Interstellar

Like most of his movies, Christopher Nolan’s “Interstellar” is about the conflict between human weakness and human ambition. Whether it’s an amnesiac tracking a killer, a troubled billionaire dressing as a bat to wipe out injustice, or the last remnants of mankind seeking a new Earth, what we want to do is often far greater than what we’re capable of.

Some Nolan characters brood and beat themselves up over these shortcomings (I can easily imagine Nolan being the same way), but Cooper, the protagonist in “Interstellar,” is more of an optimist. He’d almost have to be, being played by Matthew McConaughey. Cooper named his daughter after Murphy’s Law (“Anything that can go wrong will go wrong”) because he sees it as an affirmation: “Whatever CAN happen, WILL happen!” Late in the film, in a bit of dialogue that’s almost thrown away yet seems to encapsulate the whole thing, he calls for a course of action and is told, “It’s not possible.” His response: “No, it’s necessary.”

“Interstellar” is hugely ambitious, a 169-minute sci-fi adventure that takes old tropes (space travel, alien planets) and applies fresh new studio money to them. Visually, it’s a triumph. Nolan and his team (including cinematographer Hoyte Van Hoytema) use seamless special effects and models to create an awe-inspiring view of the solar system and beyond. They even manage to convey a four-dimensional concept in three dimensions (well, 3D for the characters; 2D for us), just the sort of mechanical wizardry you’d expect from the guy who made cities collapse on themselves in “Inception” merely as a visual aid.

But like so many Nolan characters, “Interstellar” (which he co-wrote with his brother Jonathan) bites off more than it can chew and comes up frustratingly short. We’re supposed to feel a strong emotional connection to the story (perhaps a first for Nolan, who’s usually stark and unsentimental), and all the elements are in place to make it happen … and then it never quite does. Instead, we have a film that’s often fascinating, sometimes thrilling, sometimes tedious, but always strangely aloof, despite its best efforts. The movie’s easy to admire, hard to love.

Cooper and his kids, science-minded Murph (Mackenzie Foy) and undefined Tom (Timothee Chalamet), live with their grandfather (John Lithgow) on a dusty farm a few generations from now. After being decimated by famine and drought, what’s left of the population is rebuilding society, hoping it’s not too late for Earth to be made habitable. (There’s that optimism again!) Meanwhile, NASA types played by Michael Caine, Anne Hathaway, Wes Bentley, and David Gyasi have been working on a secret plan to find a suitable new planet, aided by a wormhole out near Saturn that’ll get you to another galaxy lickety-split.
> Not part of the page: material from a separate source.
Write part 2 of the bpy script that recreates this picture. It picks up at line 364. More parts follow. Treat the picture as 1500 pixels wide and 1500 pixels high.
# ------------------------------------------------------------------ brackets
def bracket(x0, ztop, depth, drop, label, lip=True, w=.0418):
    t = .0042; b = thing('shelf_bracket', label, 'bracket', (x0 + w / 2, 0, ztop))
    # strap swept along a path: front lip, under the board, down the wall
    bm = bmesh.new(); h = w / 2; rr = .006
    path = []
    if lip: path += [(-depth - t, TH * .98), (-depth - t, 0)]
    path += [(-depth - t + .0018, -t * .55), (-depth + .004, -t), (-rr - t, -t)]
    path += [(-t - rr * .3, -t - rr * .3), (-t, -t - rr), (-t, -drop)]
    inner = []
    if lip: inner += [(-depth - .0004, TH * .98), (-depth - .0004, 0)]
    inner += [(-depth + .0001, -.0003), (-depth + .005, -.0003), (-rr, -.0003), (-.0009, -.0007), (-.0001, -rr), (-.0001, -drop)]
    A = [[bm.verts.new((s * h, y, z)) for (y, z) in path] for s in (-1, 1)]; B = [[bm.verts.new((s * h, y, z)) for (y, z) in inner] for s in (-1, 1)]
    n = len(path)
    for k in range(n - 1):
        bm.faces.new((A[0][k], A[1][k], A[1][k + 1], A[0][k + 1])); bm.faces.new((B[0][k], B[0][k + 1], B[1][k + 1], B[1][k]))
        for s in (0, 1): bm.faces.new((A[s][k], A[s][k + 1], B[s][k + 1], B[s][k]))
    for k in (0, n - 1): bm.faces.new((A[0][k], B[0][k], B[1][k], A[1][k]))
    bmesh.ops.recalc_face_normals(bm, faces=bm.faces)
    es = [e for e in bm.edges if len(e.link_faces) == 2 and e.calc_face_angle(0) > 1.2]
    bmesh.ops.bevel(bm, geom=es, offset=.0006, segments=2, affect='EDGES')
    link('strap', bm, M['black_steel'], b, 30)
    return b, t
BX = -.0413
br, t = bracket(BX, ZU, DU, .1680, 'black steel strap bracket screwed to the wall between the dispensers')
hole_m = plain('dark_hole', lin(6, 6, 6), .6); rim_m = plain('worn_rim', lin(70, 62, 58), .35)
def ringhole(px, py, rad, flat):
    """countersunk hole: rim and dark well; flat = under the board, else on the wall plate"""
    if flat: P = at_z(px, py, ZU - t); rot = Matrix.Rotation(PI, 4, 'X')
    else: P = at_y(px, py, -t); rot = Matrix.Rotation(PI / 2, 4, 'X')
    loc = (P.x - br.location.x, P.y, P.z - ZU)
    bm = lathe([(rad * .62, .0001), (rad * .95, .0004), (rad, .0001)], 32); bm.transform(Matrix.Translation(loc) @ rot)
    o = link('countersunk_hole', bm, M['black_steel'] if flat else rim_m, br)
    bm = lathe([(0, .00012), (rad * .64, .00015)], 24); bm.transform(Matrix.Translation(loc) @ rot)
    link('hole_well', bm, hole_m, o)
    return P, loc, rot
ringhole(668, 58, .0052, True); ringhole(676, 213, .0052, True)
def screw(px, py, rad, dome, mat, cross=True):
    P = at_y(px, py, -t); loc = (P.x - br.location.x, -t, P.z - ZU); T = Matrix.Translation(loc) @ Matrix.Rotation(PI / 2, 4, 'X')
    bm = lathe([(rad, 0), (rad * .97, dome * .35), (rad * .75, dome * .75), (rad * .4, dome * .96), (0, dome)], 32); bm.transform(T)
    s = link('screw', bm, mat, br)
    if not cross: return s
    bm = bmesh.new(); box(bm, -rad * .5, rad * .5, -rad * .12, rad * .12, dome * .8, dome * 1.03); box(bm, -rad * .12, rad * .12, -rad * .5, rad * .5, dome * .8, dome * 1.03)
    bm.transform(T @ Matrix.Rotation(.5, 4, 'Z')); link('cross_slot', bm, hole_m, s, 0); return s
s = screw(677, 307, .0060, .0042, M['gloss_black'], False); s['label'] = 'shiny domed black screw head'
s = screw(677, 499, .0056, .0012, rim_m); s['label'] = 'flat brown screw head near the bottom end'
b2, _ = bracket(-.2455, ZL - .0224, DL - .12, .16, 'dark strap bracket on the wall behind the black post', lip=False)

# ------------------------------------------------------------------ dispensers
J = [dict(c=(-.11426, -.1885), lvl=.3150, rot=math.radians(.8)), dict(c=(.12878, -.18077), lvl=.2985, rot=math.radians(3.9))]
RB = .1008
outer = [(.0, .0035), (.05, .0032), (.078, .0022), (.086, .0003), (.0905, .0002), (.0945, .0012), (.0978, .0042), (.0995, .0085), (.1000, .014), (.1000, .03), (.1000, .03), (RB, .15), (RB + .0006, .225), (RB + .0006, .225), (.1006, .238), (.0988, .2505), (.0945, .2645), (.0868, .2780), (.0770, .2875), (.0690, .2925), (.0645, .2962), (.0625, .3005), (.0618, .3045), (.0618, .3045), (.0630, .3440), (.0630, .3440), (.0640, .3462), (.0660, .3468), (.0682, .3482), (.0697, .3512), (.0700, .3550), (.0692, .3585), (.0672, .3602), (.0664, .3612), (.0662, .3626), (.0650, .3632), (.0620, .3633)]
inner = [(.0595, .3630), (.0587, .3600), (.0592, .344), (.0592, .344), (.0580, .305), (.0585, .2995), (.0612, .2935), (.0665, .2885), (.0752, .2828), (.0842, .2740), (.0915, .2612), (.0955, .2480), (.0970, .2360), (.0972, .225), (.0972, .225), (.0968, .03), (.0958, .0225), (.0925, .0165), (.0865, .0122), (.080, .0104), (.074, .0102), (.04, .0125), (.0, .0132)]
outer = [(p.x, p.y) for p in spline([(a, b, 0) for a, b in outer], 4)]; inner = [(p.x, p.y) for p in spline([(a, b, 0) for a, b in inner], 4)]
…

Cooper, once the military’s best pilot, is tapped to lead the expedition to determine which (if any) of the newly discovered planets will work.

So … SPACE ADVENTURE! That means cryo-sleep, deceptively analog-looking robots, and weighty conversations about dimensions, limited resources, and Einstein’s Theory of Relativity. Time works differently near a wormhole, you know. A few hours out here could be years back on Earth. It’s a reversal of McConaughey’s famous line from “Dazed & Confused”: the people on Earth get older while he stays the same age. And it matters because Cooper wants to return home before his children have lived out their lives.

Nolan periodically intercuts between the action with Cooper and his fellow astronauts and the scene back on Earth, where time has indeed passed and Cooper’s children Tom and Murph have grown up into Casey Affleck and Jessica Chastain. The parallel stories and themes (stubbornness, frailty, hubris) add depth, but it’s undercut by the curious neglect of Tom as a character, leaving him as dead weight. Why give Cooper two children when you only needed him to have one?

Missteps like this are disappointing because when “Interstellar” is good, it’s magnificent. The action scenes set on alien planets are exhilarating, outer space looks gorgeously vast, and the idea of love being a powerful force in the universe is ennobling. This is certainly the most humanistic movie Nolan has made, the one that feels closest to the real emotions of actual people. But it’s still off the mark, a sci-fi spectacle full of fine, teary-eyed performances but powered by a cold, mechanical heart.

B- (2 hrs., 49 min.; PG-13, a little profanity, an F-bomb, perilous sci-fi action.)